La crono inaugurale del Giro d’Italia, da molti criticata, non era affatto banale: 15,1 chilometri da Monreale a Palermo. Un chilometro di salita e poi quasi tutta discesa. Questo ha reso le scelte tecniche e quelle tattiche molto incerte. Alla fine gli specialisti hanno fatto la differenza. Non solo, ma chi non lottava per la generale ha potuto rischiare qualcosa in più, come ci spiega anche Marco Pinotti, ex cronoman ed ora al servizio della CCC Sprandi.
Marco, una prova tutt’altro che banale…
Banale? Complicatissima direi. Una discesa con la bici da crono non è facile, inoltre c’era l’incognita vento. E i primi ne hanno preso moltissimo, anche a favore. Andava divisa per sezioni: il prima in salita, quella finale in pianura e quella centrale (la più lunga) in discesa. In particolare quella finale erano 6’30” da fare in apnea e già si avevano 10′ di sforzo. Non era facile da gestire.
Inoltre c’era la parte centrale di Corso Calatafimi, che scendeva ed aveva molti avvallamenti. Basta guardare il ruzzolone di Miguel Angel Lopez…
Esatto, quella era la parte più delicata. Lì magari non si vinceva, ma era molto rischiosa. Prendere un avvallamento a 75 orari significa volare. Significa sbandare, tanto più col vento laterale che c’era. E’ un po’ come nelle discese libere nello sci alpino. Se non le ammortizzi ti sparano via.
Quindi serviva pelo sullo stomaco per mettere le mani sulle protesi in quelle condizioni?
Chiaro, ma è così che si vinceva ed è così che sono riusciti a fare gli specialisti. In molti hanno tolto le mani dalle protesi con quel vento. Ganna ed altri no. La prima staccata era difficilissima. Si passava dai 100 ai 30 orari. Chi ha dimestichezza col mezzo lo fa in poco tempo. E guadagna terreno.
Voi avete studiato il percorso prima di partire?
Sì. L’ho fatto io da solo nei giorni precedenti e poi la mattina prima del via senza traffico con i ragazzi. In ricognizione, da solo, per fare 15 chilometri ci ho messo due ore. Mi sono fermato spesso a osservare il terreno per individuare le linee con meno avvallamenti, quelle più pulite. C’era un grande problema di trazione. Anche in partenza c’erano sampietrini e lastroni (non a caso a Monreale avevano stesso una sorta di materiale grippante in uscita dalle curve, ndr).

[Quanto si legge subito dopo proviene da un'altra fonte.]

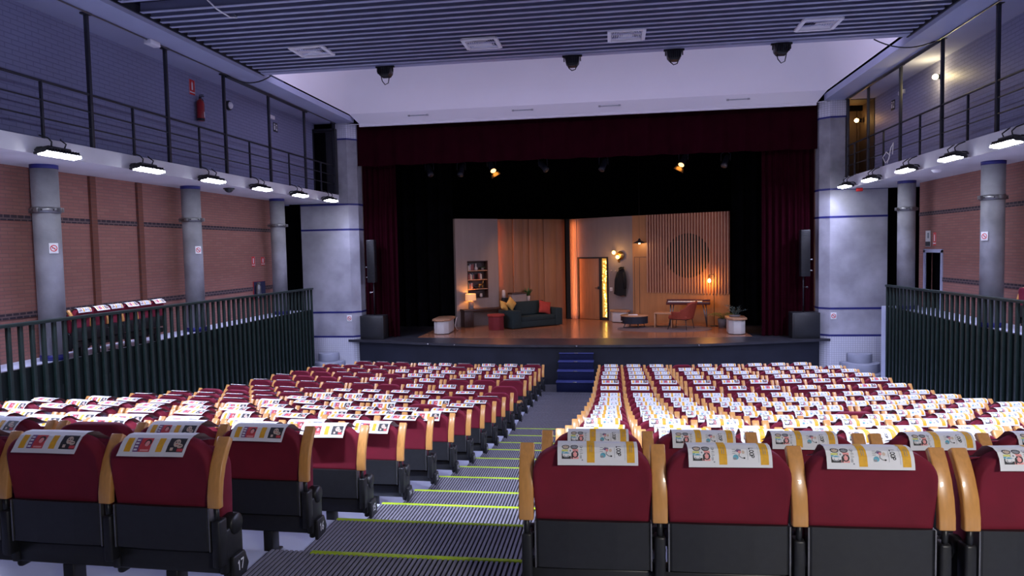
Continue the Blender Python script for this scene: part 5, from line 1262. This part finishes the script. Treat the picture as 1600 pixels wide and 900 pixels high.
# stage piano
t = thing('stage_piano', 'dark red keyboard piano on slim metal legs before the slatted wall', 'piano', (2.36, 22.90, STZ), -0.16)
obj('case', bx(-0.68, 0.68, -0.17, 0.20, 0.70, 0.80, bev=0.010), 'pianored', t)
obj('back_ledge', bx(-0.68, 0.68, 0.06, 0.20, 0.80, 0.86, bev=0.010), 'pianored', t)
kb = obj('keybed', bx(-0.62, 0.44, -0.19, 0.05, 0.79, 0.815, bev=0.003), 'signwhite', t)
b = B()
for k in range(36):
    if k % 7 in (2, 6): continue
    b.box(-0.615+0.0294*(k+1)-0.007, -0.615+0.0294*(k+1)+0.007, -0.09, 0.05, 0.815, 0.825)
obj('black_keys', b, 'black', kb)
for sx in (-0.55, 0.55):
    for sy in (-0.10, 0.14):
        b = B(); b.tube([(sx, sy, 0.70), (sx*1.05, sy*1.5, 0.0)], 0.013, 8); b.tube([(sx*0.82, sy, 0.70), (sx*1.05, sy*1.5, 0.02)], 0.010, 8); obj('leg', b, 'gmetal', t)
t = thing('piano_bench', 'pale wooden bench between the armchair and the piano', 'bench', (1.56, 22.52, STZ), -0.2)
obj('top', bx(-0.28, 0.28, -0.17, 0.17, 0.44, 0.49, bev=0.008), 'benchtop', t)
for sx in (-1, 1): obj('side', bx(sx*0.26-0.02, sx*0.26+0.02, -0.16, 0.16, 0, 0.44, bev=0.004), 'benchtop', t)
# floor lamp with bare bulb
lx, ly, _ = L3.at(2.87, 0.20)
t = thing('floor_lamp', 'slim black floor lamp with a lit bare bulb by the slats', 'lamp', (lx, ly, STZ), L3.a)
b = B(); b.lathe([(0, 0), (0.13, 0), (0.13, 0.02), (0, 0.02)], n=20); obj('base', b, 'black', t)
b = B(); b.tube([(0, 0, 0.02), (0, 0, 1.62), (-0.02, 0, 1.65), (-0.14, 0, 1.65), (-0.155, 0, 1.63), (-0.155, 0, 1.58)], 0.010, 8); obj('pole', b, 'black', t)
b = B(); b.lathe([(0, 1.50), (0.022, 1.50), (0.022, 1.58), (0, 1.58)], c=(-0.155, 0), n=12); obj('socket', b, 'brass', t)
b = B(); b.ball((-0.155, 0, 1.45), (0.05, 0.05, 0.065)); obj('bulb', b, 'bulbw', t)
q = Matrix.Rotation(L3.a, 3, 'Z') @ Vector((-0.155, -0.075, 1.42)); point('bulb_glow', (lx+q.x, ly+q.y, STZ+q.z), 26, (1.0, 0.40, 0.05), 0.05)
# pendant before the plywood panel
px, py, _ = L3.at(0.36, 0.25)
t = thing('pendant_lamp', 'black saucer pendant lamp hanging before the amber panel', 'lamp', (px, py, 3.84))
b = B(); b.lathe([(0, 0.12), (0.03, 0.12), (0.05, 0.05), (0.22, -0.03), (0.215, -0.04), (0.04, 0.02), (0, 0.02)], n=28); obj('shade', b, 'black', t)
b = B(); b.tube([(0, 0, 0.11), (0, 0, 3.2)], 0.004, 5); obj('cord', b, 'black', t)
b = B(); b.ball((0, 0, -0.03), 0.038); obj('bulb', b, 'bulby', t)
point('pendant_glow', (px, py, 3.84-0.10), 3.0, (1.0, 0.72, 0.42), 0.03)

Il vento è stato determinante. Tu lo avevi studiato?
Era da una settimana che controllavo l’evoluzione del vento, ma il giorno della crono era decisamente maggiore della media dei sette giorni precedenti. Inoltre prima di andare in Sicilia mio padre mi aveva parlato del vento di Monreale. Lui, tanti anni fa, aveva fatto il militare nella caserma Scianna che si trova al quarto chilometro del percorso.

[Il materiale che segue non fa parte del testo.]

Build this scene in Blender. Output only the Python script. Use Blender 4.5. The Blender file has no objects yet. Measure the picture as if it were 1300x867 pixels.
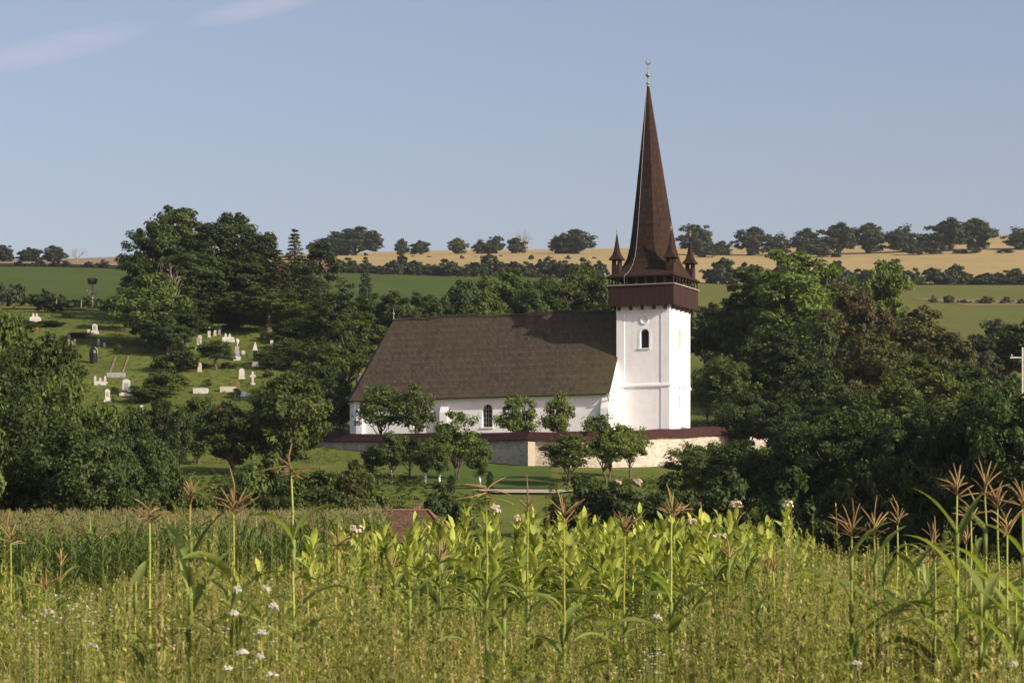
import bpy, math, random
import numpy as np
from mathutils import Vector, Matrix
R = math.radians
SC = bpy.context.scene
COL = SC.collection
# ------------------------------------------------------------------ camera, light, exposure
FPX, HOR, CU, EYE = 3600.0, 750.0, 650.0, 1.7        # focal length in photo pixels, eye-level row, centre column, eye height
cd = bpy.data.cameras.new('camera'); cam = bpy.data.objects.new('camera', cd); COL.objects.link(cam)
cam.location = (0, 0, EYE); cam.rotation_euler = (R(90), 0, 0)
cd.sensor_width = 36; cd.lens = 36*FPX/1300; cd.shift_y = (HOR-433.5)/1300
cd.clip_start = 0.5; cd.clip_end = 9000
cd.dof.use_dof = True; cd.dof.focus_distance = 290; cd.dof.aperture_fstop = 10
SC.camera = cam
SUN_EL, SUN_AZ = R(27), R(36)                        # azimuth measured from +X towards the camera side
sdir = Vector((math.cos(SUN_AZ)*math.cos(SUN_EL), -math.sin(SUN_AZ)*math.cos(SUN_EL), math.sin(SUN_EL)))
ld = bpy.data.lights.new('sun', 'SUN'); ld.energy = 5.0; ld.angle = R(0.53); ld.color = (1.0, 0.89, 0.74)
sun = bpy.data.objects.new('sun', ld); COL.objects.link(sun); sun.rotation_euler = sdir.to_track_quat('Z', 'Y').to_euler()
sun.location = (0, 0, 100)
W = bpy.data.worlds.new('World'); SC.world = W; W.use_nodes = True
nt = W.node_tree; nt.nodes.clear()
sky = nt.nodes.new('ShaderNodeTexSky'); sky.sky_type = 'NISHITA'; sky.sun_disc = False
sky.sun_elevation = SUN_EL; sky.sun_rotation = math.atan2(sdir.x, sdir.y)
sky.altitude = 300; sky.air_density = 1.0; sky.dust_density = 3.0; sky.ozone_density = 3.5
bg = nt.nodes.new('ShaderNodeBackground'); bg.inputs['Strength'].default_value = 0.11
wo = nt.nodes.new('ShaderNodeOutputWorld')
# thin cirrus wisps: soft noise bands in a small stretch of the sky dome, up and to the left of the view
geo = nt.nodes.new('ShaderNodeTexCoord')
sep = nt.nodes.new('ShaderNodeSeparateXYZ'); nt.links.new(geo.outputs['Generated'], sep.inputs[0])
def wmath(op, a, b=None, c=None):
    n = nt.nodes.new('ShaderNodeMath'); n.operation = op
    for i, v in enumerate((a, b, c)):
        if v is None: continue
        if isinstance(v, (int, float)): n.inputs[i].default_value = v
        else: nt.links.new(v, n.inputs[i])
    return n.outputs[0]
dx = wmath('DIVIDE', sep.outputs['X'], sep.outputs['Y']); dz = wmath('DIVIDE', sep.outputs['Z'], sep.outputs['Y'])
nz = nt.nodes.new('ShaderNodeTexNoise'); nz.inputs['Scale'].default_value = 60; nz.inputs['Detail'].default_value = 4
mpn = nt.nodes.new('ShaderNodeMapping'); mpn.inputs['Scale'].default_value = (0.5, 1, 2.2); mpn.inputs['Rotation'].default_value = (0, R(14), 0)
nt.links.new(geo.outputs['Generated'], mpn.inputs[0]); nt.links.new(mpn.outputs[0], nz.inputs['Vector'])
def wisp(cx, cz, lx, lz, tilt):
    a = wmath('SUBTRACT', dx, cx); b = wmath('SUBTRACT', dz, cz)
    b2 = wmath('SUBTRACT', b, wmath('MULTIPLY', a, tilt))
    q = wmath('ADD', wmath('POWER', wmath('ABSOLUTE', wmath('DIVIDE', a, lx)), 2.0), wmath('POWER', wmath('ABSOLUTE', wmath('DIVIDE', b2, lz)), 2.0))
    return wmath('MAXIMUM', wmath('SUBTRACT', 1.0, q), 0.0)
m1 = wisp((75-650)/FPX, (750-60)/FPX, 0.036, 0.0058, 0.22)
m2 = wisp((330-650)/FPX, (750-9)/FPX, 0.028, 0.0045, 0.22)
mm = wmath('MULTIPLY', wmath('ADD', m1, m2), wmath('MULTIPLY', nz.outputs['Fac'], 0.42))
mix = nt.nodes.new('ShaderNodeMixRGB'); mix.inputs[2].default_value = (5.6, 5.0, 5.9, 1)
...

Chi è partito alla fine è stato penalizzato. Vediamo Nibali, Majka.. mentre gli Ineos più forti sono partiti un’ora prima. Come si delinea l’ordine di partenza?

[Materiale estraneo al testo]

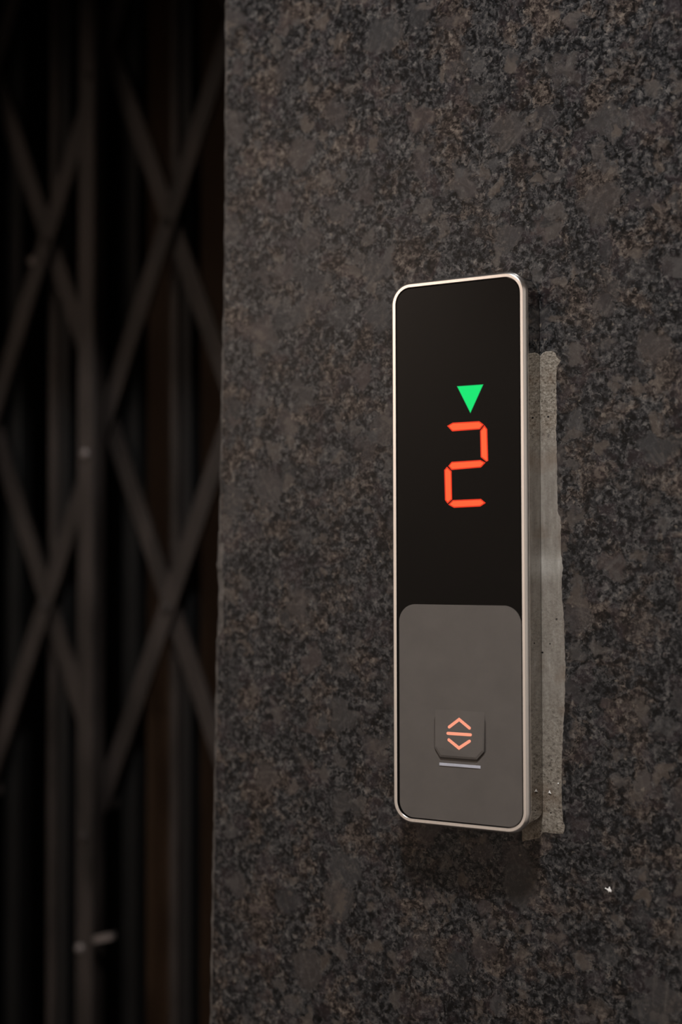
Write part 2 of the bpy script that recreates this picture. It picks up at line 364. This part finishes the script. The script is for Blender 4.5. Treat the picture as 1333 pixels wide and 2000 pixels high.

Si sorteggiano le squadre e poi sono gli stessi team che decidono quando far i propri atleti. Dennis, Thomas e Ganna sono partiti uno dietro l’altro proprio per avere dei feedback.
Che rapporti si utilizzavano?
Io dico che il 58×11 era l’ideale. In molti hanno usato il 60, ma sono pezzi che devi far fare perché non si trovano facilmente. Se Ganna avesse scelto il 62 come si vociferava sarebbe stato solo per girare il 12 e non l’11, almeno credo. Sono sensibilità dello specialista.